▶ [EXERCISE] Copy the data exactly as it appears, and do not include any pictures.

▶ [AVAILABLE DATA]
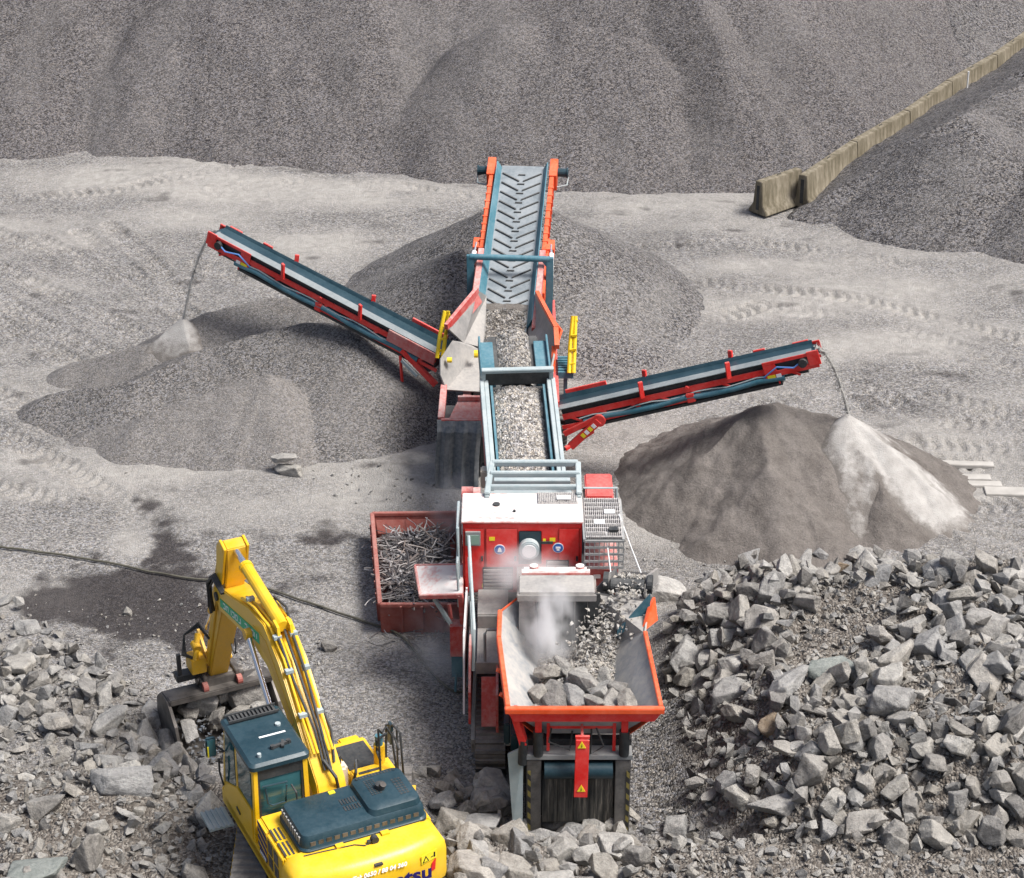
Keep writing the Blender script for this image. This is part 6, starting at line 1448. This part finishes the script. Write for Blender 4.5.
# ------------------------------------------------------------------ airborne dust
def dust(name, c_, rad, dens, label, seed=0.0, nscale=1.2):
    bm = bmesh.new(); bmesh.ops.create_icosphere(bm, subdivisions=3, radius=1); me = bpy.data.meshes.new(name); bm.to_mesh(me); bm.free()
    o = bpy.data.objects.new(name, me); col.objects.link(o); o.location = c_; o.scale = rad
    mt = bpy.data.materials.new(name); mt.use_nodes = True; t = mt.node_tree; t.nodes.clear()
    out = t.nodes.new('ShaderNodeOutputMaterial'); pv = t.nodes.new('ShaderNodeVolumePrincipled'); tc = t.nodes.new('ShaderNodeTexCoord')
    ln = t.nodes.new('ShaderNodeVectorMath'); ln.operation = 'LENGTH'; t.links.new(tc.outputs['Object'], ln.inputs[0])
    mr = t.nodes.new('ShaderNodeMapRange'); mr.interpolation_type = 'SMOOTHSTEP'; mr.inputs[1].default_value = .98; mr.inputs[2].default_value = .15; t.links.new(ln.outputs['Value'], mr.inputs[0])
    nz = t.nodes.new('ShaderNodeTexNoise'); nz.noise_dimensions = '4D'; nz.inputs['W'].default_value = seed; nz.inputs['Scale'].default_value = nscale; nz.inputs['Detail'].default_value = 4; t.links.new(tc.outputs['Object'], nz.inputs['Vector'])
    r2 = t.nodes.new('ShaderNodeMapRange'); r2.inputs[1].default_value = .38; r2.inputs[2].default_value = .68; t.links.new(nz.outputs[0], r2.inputs[0])
    mu = t.nodes.new('ShaderNodeMath'); mu.operation = 'MULTIPLY'; t.links.new(mr.outputs[0], mu.inputs[0]); t.links.new(r2.outputs[0], mu.inputs[1])
    m2 = t.nodes.new('ShaderNodeMath'); m2.operation = 'MULTIPLY'; m2.inputs[1].default_value = dens; t.links.new(mu.outputs[0], m2.inputs[0]); t.links.new(m2.outputs[0], pv.inputs['Density'])
    pv.inputs['Color'].default_value = (.97, .97, .98, 1); pv.inputs['Anisotropy'].default_value = .1
    t.links.new(pv.outputs[0], out.inputs['Volume']); me.materials.append(mt)
    return tag(o, label, 'dust cloud', kind='stuff')
dust('dust_cloud', (.75, 36.8, 3.0), (.7, .8, 1.25), 7.0, 'white dust rising from the crusher inlet above the hopper', 1.3, 2.0)
dust('dust_cloud', (.25, 38.6, 3.15), (1.3, .8, .8), 4.0, 'thin white dust drifting before the red engine canopy', 4.1, 2.2)
dust('dust_cloud', (-1.3, 45.6, 1.0), (.9, 1.5, 1.0), .8, 'thin grey dust hanging beside the crusher discharge belt', 7.7, 1.8)
dust('dust_cloud', (-1.6, 39.6, .8), (1.2, 1.6, .9), .9, 'thin pale dust hanging near the red scrap container', 9.2)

▶ [FINAL RESULT]
Keep writing the Blender script for this image. This is part 6, starting at line 1448. This part finishes the script. Write for Blender 4.5.
# ------------------------------------------------------------------ airborne dust
def dust(name, c_, rad, dens, label, seed=0.0, nscale=1.2):
    bm = bmesh.new(); bmesh.ops.create_icosphere(bm, subdivisions=3, radius=1); me = bpy.data.meshes.new(name); bm.to_mesh(me); bm.free()
    o = bpy.data.objects.new(name, me); col.objects.link(o); o.location = c_; o.scale = rad
    mt = bpy.data.materials.new(name); mt.use_nodes = True; t = mt.node_tree; t.nodes.clear()
    out = t.nodes.new('ShaderNodeOutputMaterial'); pv = t.nodes.new('ShaderNodeVolumePrincipled'); tc = t.nodes.new('ShaderNodeTexCoord')
    ln = t.nodes.new('ShaderNodeVectorMath'); ln.operation = 'LENGTH'; t.links.new(tc.outputs['Object'], ln.inputs[0])
    mr = t.nodes.new('ShaderNodeMapRange'); mr.interpolation_type = 'SMOOTHSTEP'; mr.inputs[1].default_value = .98; mr.inputs[2].default_value = .15; t.links.new(ln.outputs['Value'], mr.inputs[0])
    nz = t.nodes.new('ShaderNodeTexNoise'); nz.noise_dimensions = '4D'; nz.inputs['W'].default_value = seed; nz.inputs['Scale'].default_value = nscale; nz.inputs['Detail'].default_value = 4; t.links.new(tc.outputs['Object'], nz.inputs['Vector'])
    r2 = t.nodes.new('ShaderNodeMapRange'); r2.inputs[1].default_value = .38; r2.inputs[2].default_value = .68; t.links.new(nz.outputs[0], r2.inputs[0])
    mu = t.nodes.new('ShaderNodeMath'); mu.operation = 'MULTIPLY'; t.links.new(mr.outputs[0], mu.inputs[0]); t.links.new(r2.outputs[0], mu.inputs[1])
    m2 = t.nodes.new('ShaderNodeMath'); m2.operation = 'MULTIPLY'; m2.inputs[1].default_value = dens; t.links.new(mu.outputs[0], m2.inputs[0]); t.links.new(m2.outputs[0], pv.inputs['Density'])
    pv.inputs['Color'].default_value = (.97, .97, .98, 1); pv.inputs['Anisotropy'].default_value = .1
    t.links.new(pv.outputs[0], out.inputs['Volume']); me.materials.append(mt)
    return tag(o, label, 'dust cloud', kind='stuff')
dust('dust_cloud', (.75, 36.8, 3.0), (.7, .8, 1.25), 7.0, 'white dust rising from the crusher inlet above the hopper', 1.3, 2.0)
dust('dust_cloud', (.25, 38.6, 3.15), (1.3, .8, .8), 4.0, 'thin white dust drifting before the red engine canopy', 4.1, 2.2)
dust('dust_cloud', (-1.3, 45.6, 1.0), (.9, 1.5, 1.0), .8, 'thin grey dust hanging beside the crusher discharge belt', 7.7, 1.8)
dust('dust_cloud', (-1.6, 39.6, .8), (1.2, 1.6, .9), .9, 'thin pale dust hanging near the red scrap container', 9.2)